Middle School Defeats High Schools, Earns Bid to Texas BEST State Robotics Competition

LEAGUE CITY, Texas, Nov. 16, 2021 /PRNewswire/ — Clear Creek Independent School District’s Westbrook Intermediate School Robotics Team, known as WIRED, won the 1st Place overall at the North Houston BEST (Boosting Engineering, Science, and Technology) Robotics Competition on Oct. 30. The team also took 1st place in Marketing Presentation, Website Design, and the Founder’s Award for creative robot design. The competition, Demo Daze, was hosted at Westbrook Intermediate School. The 1st Place BEST Award is for excellence in the areas of engineering notebook, marketing presentation, exhibit booth and interviews, and robot performance. The BEST organization considers the BEST Award a higher level of achievement than the Robot Award, which is based on the scores the robot earns on the playing field.
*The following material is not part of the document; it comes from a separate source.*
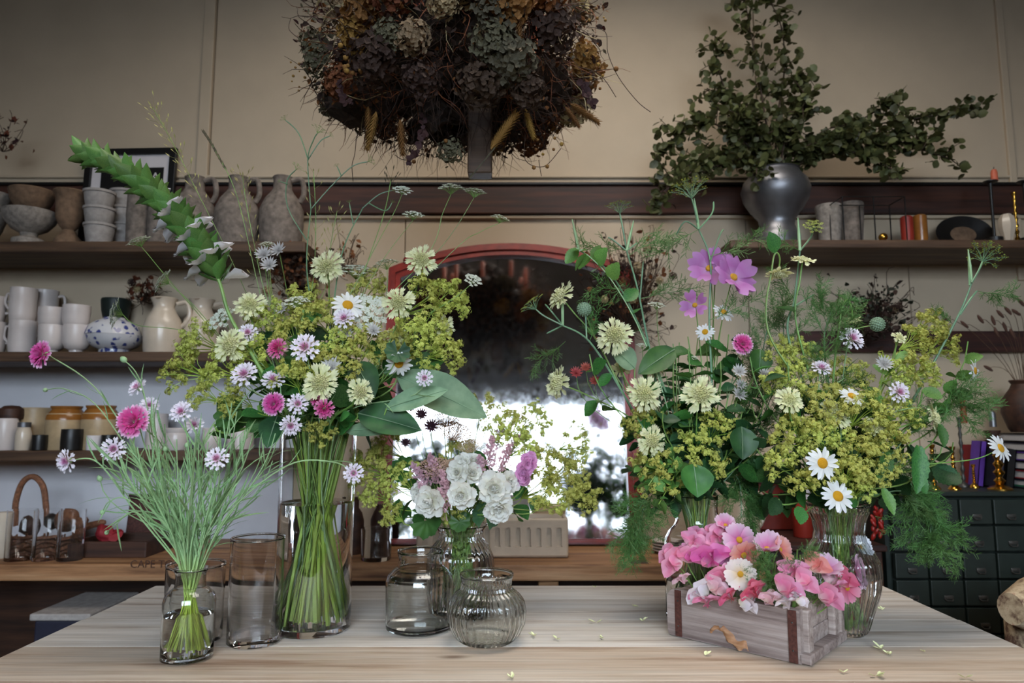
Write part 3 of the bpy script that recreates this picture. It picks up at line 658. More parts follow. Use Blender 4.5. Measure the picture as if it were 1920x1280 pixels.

WIRED, which stands for Westbrook Intermediate Robotics Engineering Division, is a team composed of thirty-one 6th, 7th, and 8th graders in the WAVE GT Magnet Program in the Clear Creek Independent School District, which is in the south east suburbs of Houston, Texas. This is the 22nd year the team competed in BEST, and is led by NASA robotics engineer and mentor, Les Quiocho, and faculty advisor, Lisa Pfeifer. Other adult mentors and parents assist with drive team practice, robot build safety, marketing critique, and website construction. The WIRED team culture is based on older students training younger students to take over as team leads when the older ones move up to high school. Based on their skills and interests, students join a subsystem team such as programming, CAD, website construction, strategy, community outreach, power tool operation, marketing, and exhibit design. All of these skills, along with a Critical Design Review and interview abilities, are necessary to compete.
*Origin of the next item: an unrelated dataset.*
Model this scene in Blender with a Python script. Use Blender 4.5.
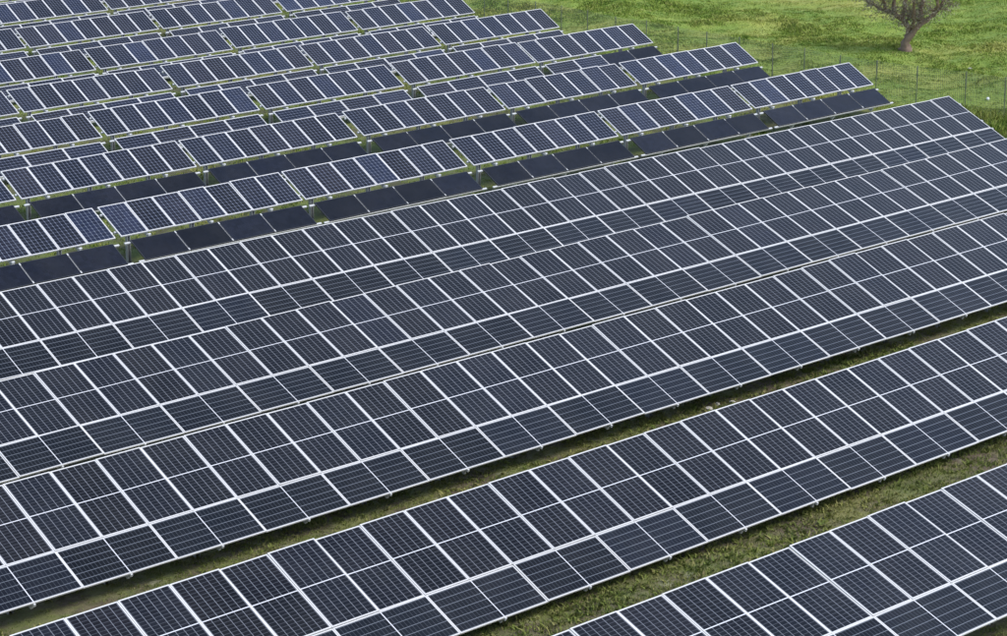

The students decide how to build the robot depending on the challenge of the annual competition. At kickoff, the teams receive a box of PVC pipes, plywood, plastic and metal pieces, string, block aluminum, rubber, wire, nuts, and bolts and the students are tasked with fabricating a robot from scratch. Named after the Greek goddess of safety, this year’s robot, Soteria TDR, must demolish a tower, recycle pipe bundles, wire and scrap tile, while preserving the site environment. Safety is a key component in the game, just like construction and demolition. This year’s challenge, called Demo Daze, also required the robot to be operated manually by remote control and autonomously.
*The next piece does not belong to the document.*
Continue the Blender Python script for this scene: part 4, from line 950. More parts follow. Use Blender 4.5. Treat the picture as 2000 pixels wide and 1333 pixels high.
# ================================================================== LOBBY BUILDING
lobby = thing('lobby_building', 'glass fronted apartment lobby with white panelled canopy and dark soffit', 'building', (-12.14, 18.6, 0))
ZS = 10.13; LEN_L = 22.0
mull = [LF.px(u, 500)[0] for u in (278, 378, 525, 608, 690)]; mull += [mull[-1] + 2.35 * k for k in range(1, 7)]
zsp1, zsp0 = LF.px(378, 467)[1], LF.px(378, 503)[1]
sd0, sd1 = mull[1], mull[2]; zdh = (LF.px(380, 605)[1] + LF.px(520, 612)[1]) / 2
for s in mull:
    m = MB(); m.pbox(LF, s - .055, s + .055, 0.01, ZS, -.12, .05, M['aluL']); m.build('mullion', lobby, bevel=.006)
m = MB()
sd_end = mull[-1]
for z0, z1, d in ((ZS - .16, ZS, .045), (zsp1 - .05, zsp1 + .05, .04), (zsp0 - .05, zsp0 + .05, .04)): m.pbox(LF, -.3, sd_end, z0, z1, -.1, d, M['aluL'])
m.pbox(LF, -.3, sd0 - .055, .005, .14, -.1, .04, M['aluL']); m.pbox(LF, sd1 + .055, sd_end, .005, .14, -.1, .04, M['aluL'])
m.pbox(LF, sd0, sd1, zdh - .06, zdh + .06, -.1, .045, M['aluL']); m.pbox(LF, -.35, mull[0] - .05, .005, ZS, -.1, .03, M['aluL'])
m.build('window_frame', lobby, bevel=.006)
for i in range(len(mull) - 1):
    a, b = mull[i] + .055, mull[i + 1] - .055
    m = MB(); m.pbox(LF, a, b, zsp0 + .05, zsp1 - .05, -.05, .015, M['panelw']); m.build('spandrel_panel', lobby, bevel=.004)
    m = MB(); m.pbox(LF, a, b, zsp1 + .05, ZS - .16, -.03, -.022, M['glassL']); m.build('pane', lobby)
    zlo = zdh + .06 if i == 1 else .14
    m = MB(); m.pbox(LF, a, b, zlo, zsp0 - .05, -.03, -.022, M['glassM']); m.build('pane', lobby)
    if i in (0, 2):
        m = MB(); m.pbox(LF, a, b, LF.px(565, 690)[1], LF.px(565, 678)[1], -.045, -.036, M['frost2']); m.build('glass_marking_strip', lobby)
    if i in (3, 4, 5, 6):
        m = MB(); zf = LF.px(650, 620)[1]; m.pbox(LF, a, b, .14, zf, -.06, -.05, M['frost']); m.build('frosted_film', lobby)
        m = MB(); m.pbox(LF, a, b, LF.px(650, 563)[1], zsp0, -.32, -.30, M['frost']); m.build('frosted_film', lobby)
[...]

WIRED is known in the Houston robotics’ community as a team willing to mentor other teams and help them get a robot ready for competition. The team demonstrates their robot in community outreach events and at local elementary schools to educate the public about the benefits of BEST Robotics and STEM.

WIRED advances to Texas BEST Regional Championship in Frisco, Texas, on Dec. 2-4. The team will compete in all categories against the top teams from Texas, New Mexico, Arizona, and Oklahoma, many of which are engineering magnet high schools. This is the 15th year WIRED has advanced to Texas BEST with the first qualification coming in 2006.